GOAL ->
Leave the pictures out, and retype all of the material exactly as written.
* START DATA SEGMENT *
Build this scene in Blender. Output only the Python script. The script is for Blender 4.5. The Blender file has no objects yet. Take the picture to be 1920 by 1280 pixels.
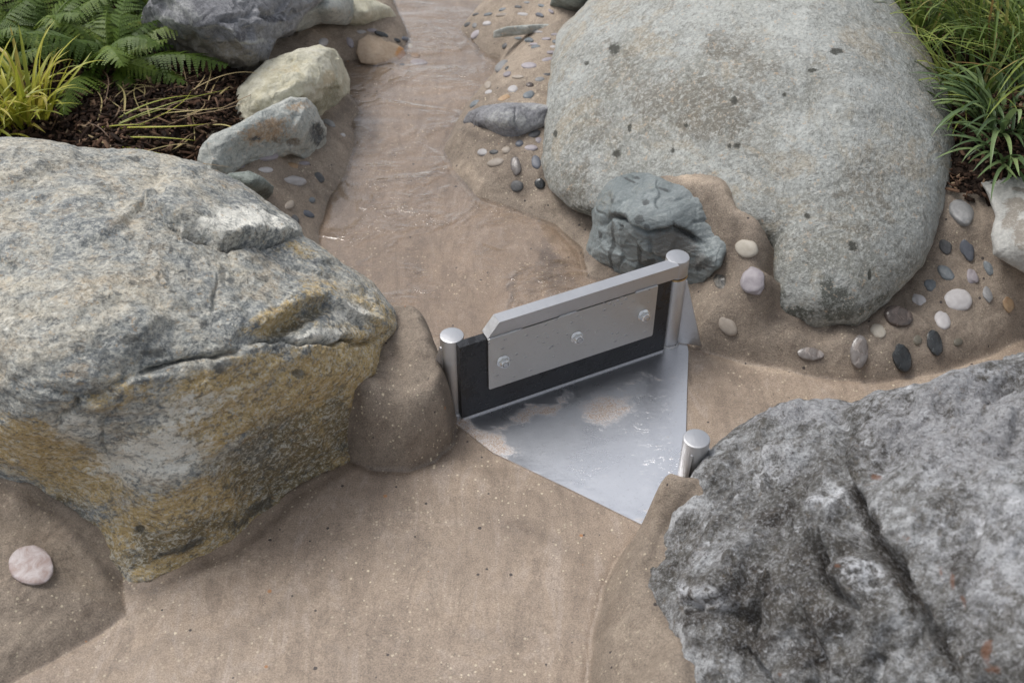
import bpy, math, random
import numpy as np
from mathutils import Vector
# ------------------------------------------------------------------ camera, sky, sun, exposure
SC = bpy.context.scene
COL = SC.collection
FPX = 2133.33
PITCH = math.radians(41.73); ROLL = math.radians(0.27)
CAMP = np.array([0.0, 0.0, 1.5])
_f = np.array([0, math.cos(PITCH), -math.sin(PITCH)])
_u0 = np.array([0, math.sin(PITCH), math.cos(PITCH)]); _r0 = np.array([1.0, 0, 0])
_r = _r0 * math.cos(ROLL) + _u0 * math.sin(ROLL); _u = -_r0 * math.sin(ROLL) + _u0 * math.cos(ROLL)
cam = bpy.data.cameras.new("camera"); camo = bpy.data.objects.new("camera", cam); COL.objects.link(camo)
cam.sensor_width = 36; cam.lens = 40; cam.clip_start = 0.05; cam.clip_end = 500
from mathutils import Matrix
camo.matrix_world = Matrix(((_r[0], _u[0], -_f[0], 0), (_r[1], _u[1], -_f[1], 0), (_r[2], _u[2], -_f[2], 1.5), (0, 0, 0, 1)))
cam.dof.use_dof = True; cam.dof.focus_distance = 2.1; cam.dof.aperture_fstop = 5.6
SC.camera = camo
SUN_EL, SUN_AZ = 58, -61          # azimuth measured from +Y towards +X
W = bpy.data.worlds.new("World"); SC.world = W; W.use_nodes = True
wn = W.node_tree.nodes; wl = W.node_tree.links; wn.clear()
sky = wn.new('ShaderNodeTexSky'); sky.sky_type = 'NISHITA'; sky.sun_disc = False
sky.sun_elevation = math.radians(SUN_EL); sky.sun_rotation = math.radians(SUN_AZ)
sky.air_density = 1.0; sky.dust_density = 2.2; sky.ozone_density = 1.0
hs = wn.new('ShaderNodeHueSaturation'); hs.inputs['Saturation'].default_value = 0.28; hs.inputs['Value'].default_value = 1.0
bg = wn.new('ShaderNodeBackground'); bg.inputs['Strength'].default_value = 0.15
wo = wn.new('ShaderNodeOutputWorld')
wl.new(sky.outputs[0], hs.inputs['Color']); wl.new(hs.outputs[0], bg.inputs['Color']); wl.new(bg.outputs[0], wo.inputs[0])
sl = bpy.data.lights.new("sun", 'SUN'); sl.energy = 1.7; sl.angle = math.radians(24); sl.color = (1, 0.97, 0.93)
so = bpy.data.objects.new("sun", sl); COL.objects.link(so)
_sd = Vector((math.sin(math.radians(SUN_AZ)) * math.cos(math.radians(SUN_EL)), math.cos(math.radians(SUN_AZ)) * math.cos(math.radians(SUN_EL)), math.sin(math.radians(SUN_EL))))
so.rotation_euler = _sd.to_track_quat('Z', 'Y').to_euler(); so.location = (0, 0, 6)
SC.view_settings.view_transform = 'Standard'; SC.view_settings.look = 'None'
SC.view_settings.exposure = 0.15; SC.view_settings.gamma = 1.0

# ------------------------------------------------------------------ pixel / world helpers (photo pixels, 1920x1280)
def rays(u, v):
    u = np.asarray(u, float)[..., None]; v = np.asarray(v, float)[..., None]
    return _f + _r * (u - 960) / FPX + _u * (640 - v) / FPX
def atz(u, v, z):
    d = rays(u, v); z = np.asarray(z, float)
    return CAMP + d * ((z - 1.5) / d[..., 2])[..., None]
def proj(p):
    q = np.asarray(p) - CAMP; t = q @ _f
    return np.stack([960 + FPX * (q @ _r) / t, 640 - FPX * (q @ _u) / t], -1)

# ------------------------------------------------------------------ numpy noise
_rng = np.random.RandomState(7)
_perm = _rng.permutation(512); _perm = np.concatenate([_perm] * 3)
_g = _rng.normal(size=(512, 3)); _g /= np.linalg.norm(_g, axis=1)[:, None]
def perlin(x, y, z):
    xi = np.floor(x).astype(int); yi = np.floor(y).astype(int); zi = np.floor(z).astype(int)
    xf, yf, zf = x - xi, y - yi, z - zi
    fd = lambda t: t * t * t * (t * (t * 6 - 15) + 10)
    u, v, w = fd(xf), fd(yf), fd(zf)
    def gr(a, b, c):
        h = _perm[_perm[_perm[(xi + a) & 511] + ((yi + b) & 511)] + ((zi + c) & 511)]
        g = _g[h]
        return g[..., 0] * (xf - a) + g[..., 1] * (yf - b) + g[..., 2] * (zf - c)
    l = lambda a, b, t: a + t * (b - a)
    return 1.6 * l(l(l(gr(0, 0, 0), gr(1, 0, 0), u), l(gr(0, 1, 0), gr(1, 1, 0), u), v),
             l(l(gr(0, 0, 1), gr(1, 0, 1), u), l(gr(0, 1, 1), gr(1, 1, 1), u), v), w)
def fbm(P, freq, octv=4, gain=0.5, seed=0, ridged=False):
    out = 0; a = 1.0; s = 0
    for o in range(octv):
        n = perlin(P[..., 0] * freq + seed * 17.3 + o * 5.1, P[..., 1] * freq - seed * 9.7, P[..., 2] * freq + seed * 3.3)
        if ridged: n = 1 - 2 * np.abs(n)
        out = out + a * n; s += a; a *= gain; freq *= 2.03
    return out / s
def sstep(a, b, x):
    t = np.clip((x - a) / (b - a), 0, 1); return t * t * (3 - 2 * t)

def seg_dist(X, Y, poly, closed=True):
    """unsigned distance to the polyline, and inside test when closed"""
    poly = np.asarray(poly, float); n = len(poly)
    D = np.full(X.shape, 1e9); ins = np.zeros(X.shape, bool); side = np.zeros(X.shape); T = np.zeros(X.shape)
    m = n if closed else n - 1
    for i in range(m):
        a = poly[i]; b = poly[(i + 1) % n]; e = b - a
        px, py = X - a[0], Y - a[1]
        t = np.clip((px * e[0] + py * e[1]) / max(e @ e, 1e-12), 0, 1)
        d = np.hypot(px - t * e[0], py - t * e[1])
        k = d < D
        side = np.where(k, np.sign(e[0] * py - e[1] * px), side); T = np.where(k, (i + t) / m, T)
        D = np.where(k, d, D)
        if closed and a[1] != b[1]:
            c = ((a[1] > Y) != (b[1] > Y)) & (X < e[0] * (Y - a[1]) / e[1] + a[0]); ins ^= c
    return (D, ins) if closed else (D, side, T)

# ------------------------------------------------------------------ the ground as a height function
BED_PX = [(740, -160), (738, 0), (770, 70), (764, 92), (740, 114), (648, 121), (655, 176), (679, 213), (666, 235), (670, 265), (661, 305),
          (651, 331), (622, 371), (600, 434), (600, 520), (640, 600), (742, 640), (800, 650), (822, 668), (838, 716), (848, 752), (856, 790),
          (846, 832), (812, 862), (765, 880), (700, 881), (658, 862), (600, 850), (490, 920), (380, 1000), (270, 1050), (228, 1085), (237, 1150),
          (195, 1180), (130, 1218), (0, 1290), (-300, 1480), (-300, 1800), (1100, 1800), (1098, 1400), (1104, 1290), (1110, 1190),
          (1128, 1110), (1165, 1040), (1213, 992), (1240, 984), (1272, 1000), (1298, 998), (1314, 950), (1335, 905), (1600, 905), (2100, 860),
          (2500, 700), (2500, 590), (1920, 632), (1850, 664), (1760, 697), (1640, 716), (1530, 706), (1400, 681), (1320, 657), (1296, 645), (1284, 620),
          (1240, 560), (1100, 520), (1085, 470), (1040, 425), (960, 395), (890, 372), (850, 325), (828, 284), (857, 222), (883, 184), (907, 158),
          (922, 143), (930, 119), (912, 110), (882, 84), (861, 59), (886, 24), (925, -10), (960, -160)]
BED = atz([p[0] for p in BED_PX], [p[1] for p in BED_PX], np.zeros(len(BED_PX)))[:, :2]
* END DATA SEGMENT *
TASK RESULT ->
Build this scene in Blender. Output only the Python script. The script is for Blender 4.5. The Blender file has no objects yet. Take the picture to be 1920 by 1280 pixels.
import bpy, math, random
import numpy as np
from mathutils import Vector
# ------------------------------------------------------------------ camera, sky, sun, exposure
SC = bpy.context.scene
COL = SC.collection
FPX = 2133.33
PITCH = math.radians(41.73); ROLL = math.radians(0.27)
CAMP = np.array([0.0, 0.0, 1.5])
_f = np.array([0, math.cos(PITCH), -math.sin(PITCH)])
_u0 = np.array([0, math.sin(PITCH), math.cos(PITCH)]); _r0 = np.array([1.0, 0, 0])
_r = _r0 * math.cos(ROLL) + _u0 * math.sin(ROLL); _u = -_r0 * math.sin(ROLL) + _u0 * math.cos(ROLL)
cam = bpy.data.cameras.new("camera"); camo = bpy.data.objects.new("camera", cam); COL.objects.link(camo)
cam.sensor_width = 36; cam.lens = 40; cam.clip_start = 0.05; cam.clip_end = 500
from mathutils import Matrix
camo.matrix_world = Matrix(((_r[0], _u[0], -_f[0], 0), (_r[1], _u[1], -_f[1], 0), (_r[2], _u[2], -_f[2], 1.5), (0, 0, 0, 1)))
cam.dof.use_dof = True; cam.dof.focus_distance = 2.1; cam.dof.aperture_fstop = 5.6
SC.camera = camo
SUN_EL, SUN_AZ = 58, -61          # azimuth measured from +Y towards +X
W = bpy.data.worlds.new("World"); SC.world = W; W.use_nodes = True
wn = W.node_tree.nodes; wl = W.node_tree.links; wn.clear()
sky = wn.new('ShaderNodeTexSky'); sky.sky_type = 'NISHITA'; sky.sun_disc = False
sky.sun_elevation = math.radians(SUN_EL); sky.sun_rotation = math.radians(SUN_AZ)
sky.air_density = 1.0; sky.dust_density = 2.2; sky.ozone_density = 1.0
hs = wn.new('ShaderNodeHueSaturation'); hs.inputs['Saturation'].default_value = 0.28; hs.inputs['Value'].default_value = 1.0
bg = wn.new('ShaderNodeBackground'); bg.inputs['Strength'].default_value = 0.15
wo = wn.new('ShaderNodeOutputWorld')
wl.new(sky.outputs[0], hs.inputs['Color']); wl.new(hs.outputs[0], bg.inputs['Color']); wl.new(bg.outputs[0], wo.inputs[0])
sl = bpy.data.lights.new("sun", 'SUN'); sl.energy = 1.7; sl.angle = math.radians(24); sl.color = (1, 0.97, 0.93)
so = bpy.data.objects.new("sun", sl); COL.objects.link(so)
_sd = Vector((math.sin(math.radians(SUN_AZ)) * math.cos(math.radians(SUN_EL)), math.cos(math.radians(SUN_AZ)) * math.cos(math.radians(SUN_EL)), math.sin(math.radians(SUN_EL))))
so.rotation_euler = _sd.to_track_quat('Z', 'Y').to_euler(); so.location = (0, 0, 6)
SC.view_settings.view_transform = 'Standard'; SC.view_settings.look = 'None'
SC.view_settings.exposure = 0.15; SC.view_settings.gamma = 1.0

# ------------------------------------------------------------------ pixel / world helpers (photo pixels, 1920x1280)
def rays(u, v):
    u = np.asarray(u, float)[..., None]; v = np.asarray(v, float)[..., None]
    return _f + _r * (u - 960) / FPX + _u * (640 - v) / FPX
def atz(u, v, z):
    d = rays(u, v); z = np.asarray(z, float)
    return CAMP + d * ((z - 1.5) / d[..., 2])[..., None]
def proj(p):
    q = np.asarray(p) - CAMP; t = q @ _f
    return np.stack([960 + FPX * (q @ _r) / t, 640 - FPX * (q @ _u) / t], -1)

# ------------------------------------------------------------------ numpy noise
_rng = np.random.RandomState(7)
_perm = _rng.permutation(512); _perm = np.concatenate([_perm] * 3)
_g = _rng.normal(size=(512, 3)); _g /= np.linalg.norm(_g, axis=1)[:, None]
def perlin(x, y, z):
    xi = np.floor(x).astype(int); yi = np.floor(y).astype(int); zi = np.floor(z).astype(int)
    xf, yf, zf = x - xi, y - yi, z - zi
    fd = lambda t: t * t * t * (t * (t * 6 - 15) + 10)
    u, v, w = fd(xf), fd(yf), fd(zf)
    def gr(a, b, c):
        h = _perm[_perm[_perm[(xi + a) & 511] + ((yi + b) & 511)] + ((zi + c) & 511)]
        g = _g[h]
        return g[..., 0] * (xf - a) + g[..., 1] * (yf - b) + g[..., 2] * (zf - c)
    l = lambda a, b, t: a + t * (b - a)
    return 1.6 * l(l(l(gr(0, 0, 0), gr(1, 0, 0), u), l(gr(0, 1, 0), gr(1, 1, 0), u), v),
             l(l(gr(0, 0, 1), gr(1, 0, 1), u), l(gr(0, 1, 1), gr(1, 1, 1), u), v), w)
def fbm(P, freq, octv=4, gain=0.5, seed=0, ridged=False):
    out = 0; a = 1.0; s = 0
    for o in range(octv):
        n = perlin(P[..., 0] * freq + seed * 17.3 + o * 5.1, P[..., 1] * freq - seed * 9.7, P[..., 2] * freq + seed * 3.3)
        if ridged: n = 1 - 2 * np.abs(n)
        out = out + a * n; s += a; a *= gain; freq *= 2.03
    return out / s
def sstep(a, b, x):
    t = np.clip((x - a) / (b - a), 0, 1); return t * t * (3 - 2 * t)

def seg_dist(X, Y, poly, closed=True):
    """unsigned distance to the polyline, and inside test when closed"""
    poly = np.asarray(poly, float); n = len(poly)
    D = np.full(X.shape, 1e9); ins = np.zeros(X.shape, bool); side = np.zeros(X.shape); T = np.zeros(X.shape)
    m = n if closed else n - 1
    for i in range(m):
        a = poly[i]; b = poly[(i + 1) % n]; e = b - a
        px, py = X - a[0], Y - a[1]
        t = np.clip((px * e[0] + py * e[1]) / max(e @ e, 1e-12), 0, 1)
        d = np.hypot(px - t * e[0], py - t * e[1])
        k = d < D
        side = np.where(k, np.sign(e[0] * py - e[1] * px), side); T = np.where(k, (i + t) / m, T)
        D = np.where(k, d, D)
        if closed and a[1] != b[1]:
            c = ((a[1] > Y) != (b[1] > Y)) & (X < e[0] * (Y - a[1]) / e[1] + a[0]); ins ^= c
    return (D, ins) if closed else (D, side, T)

# ------------------------------------------------------------------ the ground as a height function
BED_PX = [(740, -160), (738, 0), (770, 70), (764, 92), (740, 114), (648, 121), (655, 176), (679, 213), (666, 235), (670, 265), (661, 305),
          (651, 331), (622, 371), (600, 434), (600, 520), (640, 600), (742, 640), (800, 650), (822, 668), (838, 716), (848, 752), (856, 790),
          (846, 832), (812, 862), (765, 880), (700, 881), (658, 862), (600, 850), (490, 920), (380, 1000), (270, 1050), (228, 1085), (237, 1150),
          (195, 1180), (130, 1218), (0, 1290), (-300, 1480), (-300, 1800), (1100, 1800), (1098, 1400), (1104, 1290), (1110, 1190),
          (1128, 1110), (1165, 1040), (1213, 992), (1240, 984), (1272, 1000), (1298, 998), (1314, 950), (1335, 905), (1600, 905), (2100, 860),
          (2500, 700), (2500, 590), (1920, 632), (1850, 664), (1760, 697), (1640, 716), (1530, 706), (1400, 681), (1320, 657), (1296, 645), (1284, 620),
          (1240, 560), (1100, 520), (1085, 470), (1040, 425), (960, 395), (890, 372), (850, 325), (828, 284), (857, 222), (883, 184), (907, 158),
          (922, 143), (930, 119), (912, 110), (882, 84), (861, 59), (886, 24), (925, -10), (960, -160)]
BED = atz([p[0] for p in BED_PX], [p[1] for p in BED_PX], np.zeros(len(BED_PX)))[:, :2]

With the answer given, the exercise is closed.